Millennium Post

Fraudsters use social media info to creep into your bank accounts

Fraudsters use social media info to creep into your bank accounts

New Delhi: When you get a Facebook message from a trusted friend which claims you just appeared in this particular video with an attachment, your natural instinct is to open the link. By the time you realise there is no video, you are trapped. Your account is hacked. Similarly, another modus operandi used by online fraudsters is to first send a friend request and strike a conversation, later they tell you that some lady who was reputed and a millionaire has died leaving behind her huge property.

This might lead to another trap where a person is lured to do some agreement with the online friend where he or she asks to deposit some money is a particular bank account for some clearance. The more you deposit, the more you are cheated.

Several cases have come to police with similar modus operandi where the victims have been duped of lakhs of rupees.

There are various precautions that one could take to avoid falling in the online trap of fraudsters. To start with one has to be careful while accepting a friend request from strangers on social media. Do not forget to reset passwords for all your accounts while discontinuing a relationship.

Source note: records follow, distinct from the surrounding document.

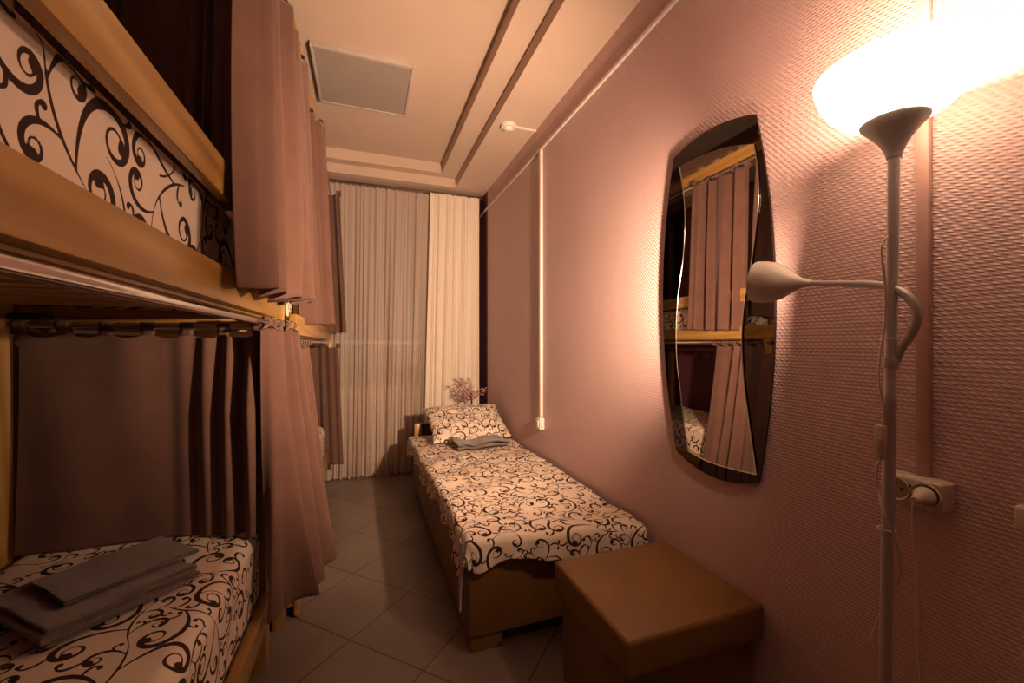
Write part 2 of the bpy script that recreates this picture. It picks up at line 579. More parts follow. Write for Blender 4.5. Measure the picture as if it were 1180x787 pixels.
# right wall in two papers: pink, with a plum strip at the window corner
bm = bmesh.new(); add_box(bm, W, W + .1, YF - .1, YB + .1, 0, 3.0)
o = from_bm('wall_right', bm, [M['pink'], M['plum']])
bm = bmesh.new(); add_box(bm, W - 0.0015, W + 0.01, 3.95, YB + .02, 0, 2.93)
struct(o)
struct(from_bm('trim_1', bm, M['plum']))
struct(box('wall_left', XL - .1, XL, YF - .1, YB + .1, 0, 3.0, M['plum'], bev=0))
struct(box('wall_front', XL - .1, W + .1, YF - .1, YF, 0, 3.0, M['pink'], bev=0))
# window wall with an opening
WX0, WX1, WZ0, WZ1 = -0.35, 0.80, 0.95, 2.60
bm = bmesh.new()
add_box(bm, XL, WX0, YB, YB + .15, 0, 3.0); add_box(bm, WX1, W, YB, YB + .15, 0, 3.0)
add_box(bm, WX0, WX1, YB, YB + .15, 0, WZ0); add_box(bm, WX0, WX1, YB, YB + .15, WZ1, 3.0)
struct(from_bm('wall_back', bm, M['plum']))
win = struct(bpy.data.objects.new('window_1', None)); C.objects.link(win); win.location = (WX0, YB + .05, WZ0)
bm = bmesh.new()
for a in ((WX0, WX0 + .06, WZ0, WZ1), (WX1 - .06, WX1, WZ0, WZ1), (.195, .255, WZ0 + .06, WZ1 - .06)):
    add_box(bm, a[0], a[1], YB + .04, YB + .10, a[2], a[3], .004)
for a in ((WZ0, WZ0 + .06), (WZ1 - .06, WZ1)):
    add_box(bm, WX0 + .06, WX1 - .06, YB + .04, YB + .10, a[0], a[1], .004)
from_bm('window_frame', bm, M['brown_panel'], win, 40)
box('transom', WX0 + .06, WX1 - .06, YB + .03, YB + .09, 1.235, 1.262, M['white'], win)
box('window_glass', WX0 + .05, WX1 - .05, YB + .065, YB + .075, WZ0 + .05, WZ1 - .05, M['pane'], win, bev=0)
box('window_sill', WX0 - .03, WX1 + .03, YB - .06, YB + .04, WZ0 - .03, WZ0, M['brown_panel'], win, bev=.005)
# tray ceiling
bm = bmesh.new()
def ringz(x0, x1, y0, y1, z, X0, X1, Y0, Y1, Zb):
    a = [bm.verts.new(p) for p in ((x0, y0, z), (x1, y0, z), (x1, y1, z), (x0, y1, z))]
    b = [bm.verts.new(p) for p in ((X0, Y0, Zb), (X1, Y0, Zb), (X1, Y1, Zb), (X0, Y1, Zb))]
    for k in range(4):
        bm.faces.new((a[k], a[(k + 1) % 4], b[(k + 1) % 4], b[k]))
    return a
A1 = (-0.86, 0.83, -0.85, 3.97); A2 = (-0.71, 0.68, -0.70, 3.87)
ringz(XL, W, YF, YB, Z1, A1[0], A1[1], A1[2], A1[3], Z1)
ringz(*A1, Z1, *A1, Z2)
ringz(*A1, Z2, *A2, Z2)
ringz(*A2, Z2, *A2, Z3)
bm.faces.new([bm.verts.new(p) for p in ((A2[0], A2[2], Z3), (A2[1], A2[2], Z3), (A2[1], A2[3], Z3), (A2[0], A2[3], Z3))])
bmesh.ops.remove_doubles(bm, verts=bm.verts, dist=1e-5)
o = from_bm('ceiling', bm, M['ceil']); struct(o)
md = o.modifiers.new('thick', 'SOLIDIFY'); md.thickness = 0.02; md.offset = 1
# make sure thickness goes upwards
if sum(p.normal.z * p.area for p in o.data.polygons) < 0: md.offset = -1

# radiator below the window
rad = thing('radiator', 'ribbed beige radiator below the window behind the sheer curtain', 'radiator', (-.2, YB - .06, 0.12))
bm = bmesh.new()
for k in range(12):
    x = -0.22 + k * 0.068
    add_box(bm, x, x + .056, YB - .09, YB - .02, .22, .84, .012, 2)
from_bm('fins', bm, M['radiator'], rad, 40)
box('lower_pipe', -.24, .62, YB - .065, YB - .035, .10, .215, M['radiator'], rad)

# ------------------------------------------------------------------ ceiling light, smoke detector, trunking
cl = thing('ceiling_light', 'square unlit ceiling light panel with a grey diffuser', 'ceiling light', (0, 2.83, Z3))
x0, x1, y0, y1, zl = -.285, .285, 2.54, 3.12, Z3 - .032
bm = bmesh.new()
for a in ((x0, x0 + .016, y0, y1), (x1 - .016, x1, y0, y1), (x0 + .016, x1 - .016, y0, y0 + .026), (x0 + .016, x1 - .016, y1 - .02, y1)):
    add_box(bm, a[0], a[1], a[2], a[3], zl, Z3, .002)
from_bm('frame', bm, plain('grey_light_frame', (.48, .42, .39, 1), .4), cl, 40)
box('diffuser', x0 + .015, x1 - .015, y0 + .025, y1 - .019, zl + .006, zl + .012, M['diffuser'], cl, bev=0)
for yy in (y0 + .012, y1 - .012):
    for xx in (-.17, .19):
        bm = bmesh.new(); lathe(bm, [(0, -.002), (.005, -.002), (.006, 0), (.006, .002)], (xx, yy, zl - .0005), seg=12)
        from_bm('screw', bm, M['silver'], cl, 60)
sd = thing('smoke_detector', 'small round white smoke detector on the ceiling above the wall', 'smoke detector', (.935, 2.72, Z1))
bm = bmesh.new(); lathe(bm, [(0, -.042), (.022, -.042), (.030, -.036), (.034, -.024), (.05, -.022), (.052, -.016), (.052, 0)], (.935, 2.72, Z1))
from_bm('housing', bm, M['white'], sd, 40)
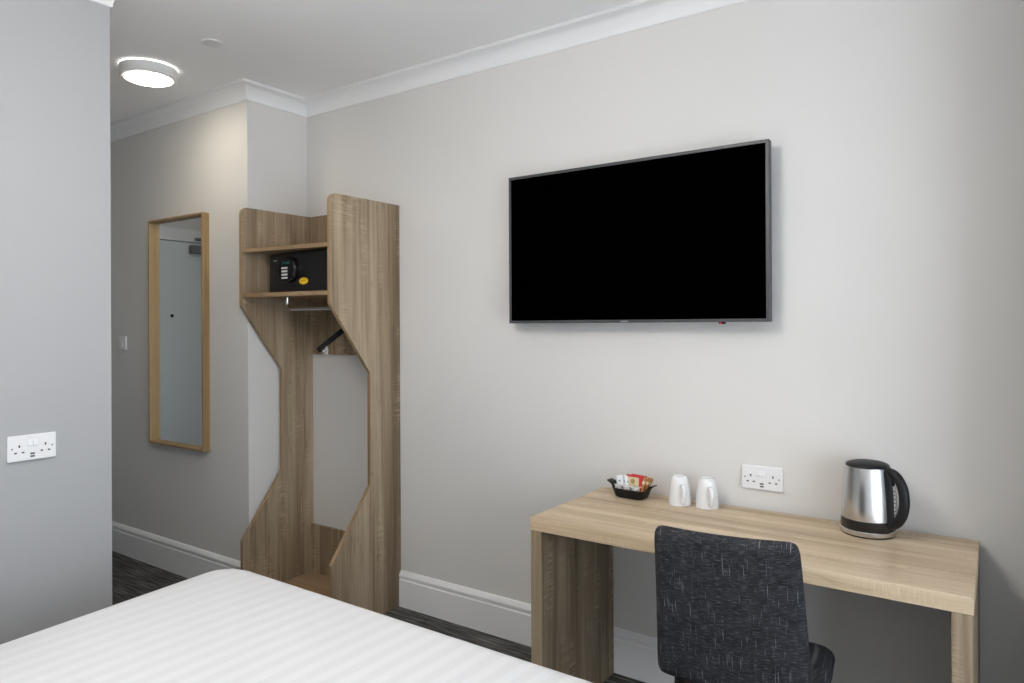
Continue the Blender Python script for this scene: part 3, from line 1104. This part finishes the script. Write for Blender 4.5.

"Also, always make two separate e-mail accounts. One for communicating with people you trust and for your financial transactions. Use a separate e-mail account for registering on social networking sites. This will protect your primary account from online stalkers," Cyber-safety and Cybersecurity awareness handle 'Cyberdost' tweeted.

Many mobile apps ask for many permissions to access data and functions regardless of the necessity for the functioning of the app. Identify the nature of the app, assess the necessity of permissions asked while installing the app and avoid giving unwanted permissions.